Jimi Hendrix's Childhood
Jimi Hendrix had a rough childhood, his parents struggled with alcohol abuse, getting to the point of fighting.
These problems tended to drive young Hendrix to hide in the closet while they cooled down. He was close to Leon (his brother), who was in a limbo between his house and a foster place. The family would move around Seattle, staying in cheap hotels. Later in his life he confided to a girlfriend to had been sexually abused by a man. On December 17, 1951, when Hendrix was nine years of age, his parents got divorced. Al (Father) won custody over Jimi and Leon.

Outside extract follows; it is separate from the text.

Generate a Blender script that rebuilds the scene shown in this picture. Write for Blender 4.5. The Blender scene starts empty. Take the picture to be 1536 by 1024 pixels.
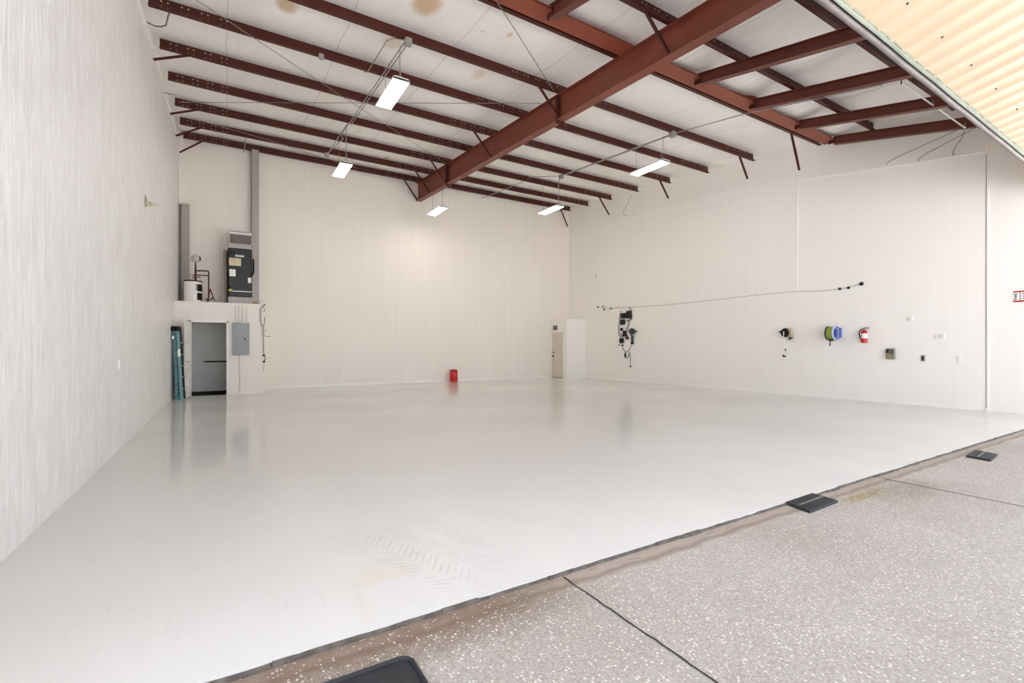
import bpy, math, random
from mathutils import Vector, Matrix
random.seed(7)
V = Vector
sc = bpy.context.scene
COL = sc.collection
# ------------------------------------------------------------------ camera (calibrated from the photograph)
F, CX, HY, H = 706.0, 768.0, 520.0, 1.35
YAW = math.atan2(CX - 340.5, F)
S_, C_ = math.sin(YAW), math.cos(YAW)
FWD, RT, UP, EYE = V((S_, C_, 0)), V((C_, -S_, 0)), V((0, 0, 1)), V((0, 0, H))
cam_d = bpy.data.cameras.new('camera')
cam = bpy.data.objects.new('camera', cam_d)
COL.objects.link(cam)
cam.location = EYE
cam.rotation_euler = (math.pi/2, 0, -YAW)
cam_d.sensor_width = 36
cam_d.lens = 36*F/1536
cam_d.shift_y = 8/1536
cam_d.clip_start, cam_d.clip_end = 0.05, 300
sc.camera = cam


def ray(x, y): return FWD + RT*((x-CX)/F) + UP*((HY-y)/F)
def pz(x, y, z=0.0):
    r = ray(x, y); return EYE + r*((z-H)/r.z)
def px(x, y, X):
    r = ray(x, y); return EYE + r*(X/r.x)
def py(x, y, Y):
    r = ray(x, y); return EYE + r*(Y/r.y)


# room measures
XL, YB, YF = -1.21, 17.05, 2.27
WS, WC = 0.0215, 13.36 + 0.0215*17.05          # right-hand wall: X + WS*Y = WC
def xr(Y): return WC - WS*Y
RA, RB = 6.80 - 0.083*8.3, 0.083                # underside of the purlins: z = RA + RB*Y
def zroof(Y): return RA + RB*Y
def roofp(x, y, d=0.0):
    r = ray(x, y); return EYE + r*((RA + d - H)/(r.z - RB*r.y))
def rw(x, y, off=0.0):
    r = ray(x, y); return EYE + r*((WC - off)/(r.x + WS*r.y))


# ------------------------------------------------------------------ mesh builder
class MB:
    def __init__(self): self.v = []; self.f = []; self.sm = []; self.mi = []
    def add(self, vs, fs, smooth=False, mi=0):
        o = len(self.v); self.v += [tuple(p) for p in vs]
        for f in fs:
            self.f.append(tuple(i+o for i in f)); self.sm.append(smooth); self.mi.append(mi)
        return self
    def box(self, a, b, mi=0, M=None):
        x0, y0, z0 = [min(p, q) for p, q in zip(a, b)]; x1, y1, z1 = [max(p, q) for p, q in zip(a, b)]
        vs = [V(p) for p in ((x0,y0,z0),(x1,y0,z0),(x1,y1,z0),(x0,y1,z0),(x0,y0,z1),(x1,y0,z1),(x1,y1,z1),(x0,y1,z1))]
        if M: vs = [M @ p for p in vs]
        return self.add(vs, [(0,3,2,1),(4,5,6,7),(0,1,5,4),(1,2,6,5),(2,3,7,6),(3,0,4,7)], mi=mi)
    def bbox(self, a, b, r=0.01, mi=0, M=None):
        """box with chamfered vertical and top/bottom edges"""
        x0, y0, z0 = [min(p, q) for p, q in zip(a, b)]; x1, y1, z1 = [max(p, q) for p, q in zip(a, b)]
        def ring(d, z):
            e = r + d
            return [V(p) for p in ((x0+e,y0+d,z),(x1-e,y0+d,z),(x1-d,y0+e,z),(x1-d,y1-e,z),(x1-e,y1-d,z),(x0+e,y1-d,z),(x0+d,y1-e,z),(x0+d,y0+e,z))]
        vs = ring(r*.6, z0) + ring(0, z0+r*.6) + ring(0, z1-r*.6) + ring(r*.6, z1)
        if M: vs = [M @ p for p in vs]
        fs = [tuple(reversed(range(8))), tuple(range(24, 32))]
        for k in range(3):
            for i in range(8):
                j = (i+1) % 8; fs.append((k*8+i, k*8+j, k*8+8+j, k*8+8+i))
        return self.add(vs, fs, mi=mi)
    def prism(self, poly, axis, a, b, mi=0, smooth=False, M=None):
        """extrude a 2-D polygon along an axis; poly gives the two other coordinates in order"""
        def P(u, w, t): return V((t, u, w)) if axis == 'x' else V((u, t, w)) if axis == 'y' else V((u, w, t))
        n = len(poly)
        vs = [P(u, w, a) for u, w in poly] + [P(u, w, b) for u, w in poly]
        if M: vs = [M @ p for p in vs]
        self.add(vs, [tuple(reversed(range(n))), tuple(range(n, 2*n))], mi=mi)
        o = len(self.v) - 2*n
        for i in range(n):
            j = (i+1) % n
            self.f.append((o+i, o+j, o+n+j, o+n+i)); self.sm.append(smooth); self.mi.append(mi)
        return self
    def bar(self, p, q, w, h, up=(0, 0, 1), mi=0):
        p, q = V(p), V(q); d = (q-p); L = d.length; d.normalize()
        u = V(up); s = d.cross(u)
        if s.length < 1e-4: s = d.cross(V((1, 0, 0)))
        s.normalize(); u = s.cross(d)
        vs = [p + s*a*w/2 + u*b*h/2 + d*t for t in (0, L) for a, b in ((-1,-1),(1,-1),(1,1),(-1,1))]
        return self.add(vs, [(0,1,2,3),(7,6,5,4),(0,4,5,1),(1,5,6,2),(2,6,7,3),(3,7,4,0)], mi=mi)
    def tube(self, pts, r, n=8, mi=0, closed=False):
        pts = [V(p) for p in pts]; m = len(pts); rings = []
        rad = r if isinstance(r, (list, tuple)) else [r]*m
        ref = None
        for i, p in enumerate(pts):
            if closed: t = pts[(i+1) % m] - pts[i-1]
            else: t = pts[min(i+1, m-1)] - pts[max(i-1, 0)]
            t.normalize()
            if ref is None:
                ref = t.orthogonal().normalized()
            else:
                ref = (ref - t*ref.dot(t)).normalized()
            b = t.cross(ref)
            rings.append([p + (ref*math.cos(a) + b*math.sin(a))*rad[i] for a in [2*math.pi*k/n for k in range(n)]])
        vs = [q for rg in rings for q in rg]; fs = []
        for i in range(m if closed else m-1):
            for k in range(n):
                j = (k+1) % n; i2 = (i+1) % m
                fs.append((i*n+k, i*n+j, i2*n+j, i2*n+k))
        self.add(vs, fs, True, mi)
        if not closed:
            o = len(self.v) - len(vs)
            self.f += [tuple(o+k for k in reversed(range(n))), tuple(o+(m-1)*n+k for k in range(n))]
            self.sm += [False]*2; self.mi += [mi]*2
        return self
    def lathe(self, prof, c=(0, 0, 0), axis=(0, 0, 1), n=24, mi=0):
        """prof: list of (radius, height along the axis)"""
        c = V(c); d = V(axis).normalized(); u = d.orthogonal().normalized(); w = d.cross(u)
        vs = [c + d*h + (u*math.cos(2*math.pi*k/n) + w*math.sin(2*math.pi*k/n))*max(rr, 1e-4) for rr, h in prof for k in range(n)]
        fs = []
        for i in range(len(prof)-1):
            for k in range(n):
                j = (k+1) % n; fs.append((i*n+k, i*n+j, (i+1)*n+j, (i+1)*n+k))
        self.add(vs, fs, True, mi)
        o = len(self.v) - len(vs); e = (len(prof)-1)*n
        self.f += [tuple(o+k for k in reversed(range(n))), tuple(o+e+k for k in range(n))]
        self.sm += [False]*2; self.mi += [mi]*2
        return self
    def build(self, name, mat, parent=None, loc=None, sharp=40, bevel=0):
        me = bpy.data.meshes.new(name)
        me.from_pydata(self.v, [], self.f)
        for i, p in enumerate(me.polygons):
            p.use_smooth = self.sm[i]; p.material_index = self.mi[i]
        for m in (mat if isinstance(mat, (list, tuple)) else [mat]): me.materials.append(m)
        me.update()
        if any(self.sm):
            me.set_sharp_from_angle(angle=math.radians(sharp))
        o = bpy.data.objects.new(name, me); COL.objects.link(o)
        if parent: o.parent = parent
        if loc is not None: o.location = loc
        if bevel:
            b = o.modifiers.new('edge', 'BEVEL'); b.width = bevel; b.segments = 2; b.limit_method = 'ANGLE'
        return o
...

At Horace Mann Elementary School in Seattle during the mid-1950s, Hendrix's habit of carrying a broom with him to emulate a guitar gained the attention of the school's social worker. After more than a year of his clinging to a broom like a security blanket, she wrote a letter requesting school funding intended for underprivileged children, insisting that leaving him without a guitar might result in psychological damage. Her efforts failed, and Al refused to buy him a guitar.
Jimi Hendrix's Parents
In 1957, while helping his father with a side-job, Hendrix found a ukulele amongst the garbage they were removing from an older woman's home. She told him that he could keep the instrument, which had only one string. Learning by ear, he played single notes, following along to Elvis Presley songs, particularly "Hound Dog". By the age of thirty-three, Hendrix's mother Lucille had developed cirrhosis of the liver, and on February 2, 1958, she died when her spleen ruptured. Al refused to take James and Leon to attend their mother's funeral; he instead gave them shots of whiskey and instructed them that was how men should deal with loss. In 1958, Hendrix completed his studies at Washington Junior High School and began attending, but did not graduate from, Garfield High School.